しかし顧客の利益を損ねる行為をやりにくいからといって、SMAやファンドラップが必ずしも顧客本位とは限らない。サービスによっては柔軟性に欠けるし、何よりも長期保有型の投資家にとっては割高である。結局、これらが顧客本位か否は、顧客の資産状況やニーズによる。
顧客本位2.0:顧客から必要とされる多様なアドバイスを内包した投資顧問型サービス
ただし何が顧客本位かの議論は、副産物をもたらした。何が投資アドバイスかも突き詰めた結果、証券外務員が証券を販売するための「推奨」等に当てはまらない、重要な投資アドバイスが多数あることが明らかになったのである。

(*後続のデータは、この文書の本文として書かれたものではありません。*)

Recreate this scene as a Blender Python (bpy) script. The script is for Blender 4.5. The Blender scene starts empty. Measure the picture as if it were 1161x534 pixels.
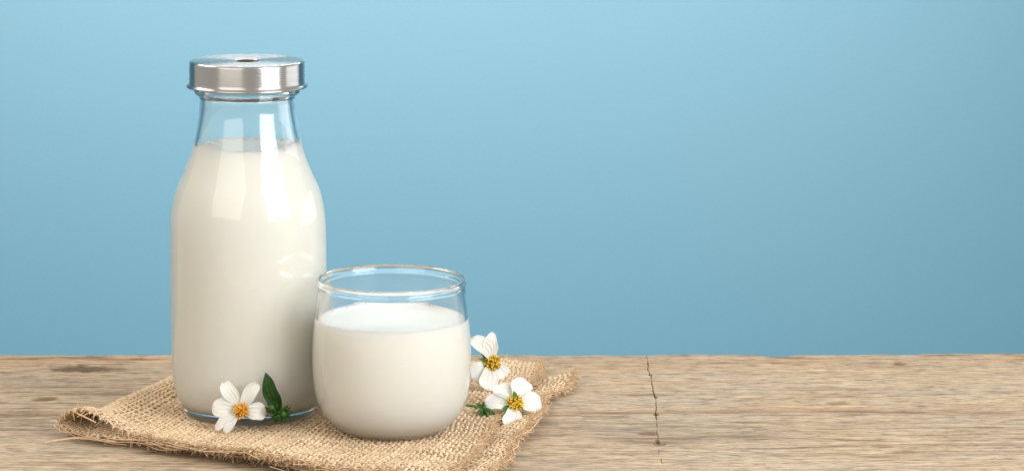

これらも含め、顧客の最善の利益に資するアドバイスを能動的に取捨選択し、提供することが、顧客本位2.0であると言えよう。
ところが、証券型の枠組みでは、「推奨」以外のアドバイスを価値ある専門的なサービスとして位置付けにくかった。米国証券法は、営業担当者が商品を売るための不正を行わないよう、取引に至るまでの販売行為に注力してきたからである。
そのため、無事に取引が終了した時点で、取引とそのための「推奨」に関わる証券外務員の義務も概ね終了すると考える。従って取引に紐づかないアドバイスや、取引終了後のアフターフォローの頻度や質を担保できる仕組みとはなっていない。営業担当者も本業の証券取引を疎かにする訳にはいかないため、これらの質向上には限界があろう。
しかし言うまでもなく、資産管理型営業を推進すれば、金融商品取引に直接結び付かないアドバイスの重要性は高まり、その専門性も問われるようになる。
そこで米国では、証券外務員の「推奨」から零れ落ちる重要なアドバイスの多くを、投資顧問法上のアドバイスと位置付けることで、その価値を認めていった。ファイナンシャル・プラニングがその代表例であろう。投資一任契約に基づいてアセット・アロケーションや証券の売買を行う伝統的なSMAやファドラップは、もはや多様な投資顧問型サービスの一形態に過ぎないのである。
投資顧問型サービスの取り込み方やタイミングは多様
こうして顧客の金融以外、自社外の資産・負債や、ライフスタイル等の聞き取りもじっくり行った上で商品を推奨し、定期的なアフターフォローもきちんとこなしてきた営業担当者は、商品推奨・販売の対価であるコミッションに加えて、投資顧問型サービスの対価も受け取って然るべきである、との認識が広がった。
「推奨」以外のアドバイスの価値が認められてからは、営業担当者は自分や顧客との相性を考慮に入れながら、その提供の仕方や対価、投資顧問型への移行タイミング等を選べるようになった。
例えばこれまで同様、基本的なアドバイスは証券型の枠組みの中で提供しつつ、より複雑なニーズが発生した時に、追加的なアドバイスを有料で提供する形態は、比較的ハードルが低い。顧客は自分では気づかなかった潜在的なニーズが浮き彫りになる上、これまで縁のなかった専門的なアドバイスが得られるようになったからである。
もちろん、従来型営業との決別の象徴として、投資顧問型サービスに全面移行したアドバイザーも少なからずいた。実際のアドバイスは不可分なことも多いため、ファイナンシャル・プラン等から資産運用、投資結果のレビューまでを広義の投資一任サービスとしてひとまとめにし、残高連動手数料制にしたのである。
いずれにせよ重要なのは、顧客のニーズを見極めた上で、必要なサービスのみを過不足なく提示し、顧客が納得することであった。守備範囲が広く、柔軟性に富んだ投資顧問型サービスだからと言って、フルサービスである必要はない。むしろ顧客と対話しながら不要なサービスをそぎ落として手数料を下げた方が、顧客本位と言えるであろう。
こうした姿勢が徹底できれば、証券推奨に留まらない、投資に関わるアドバイスの伸びしろは、我が国でも大きいとは考えられないであろうか。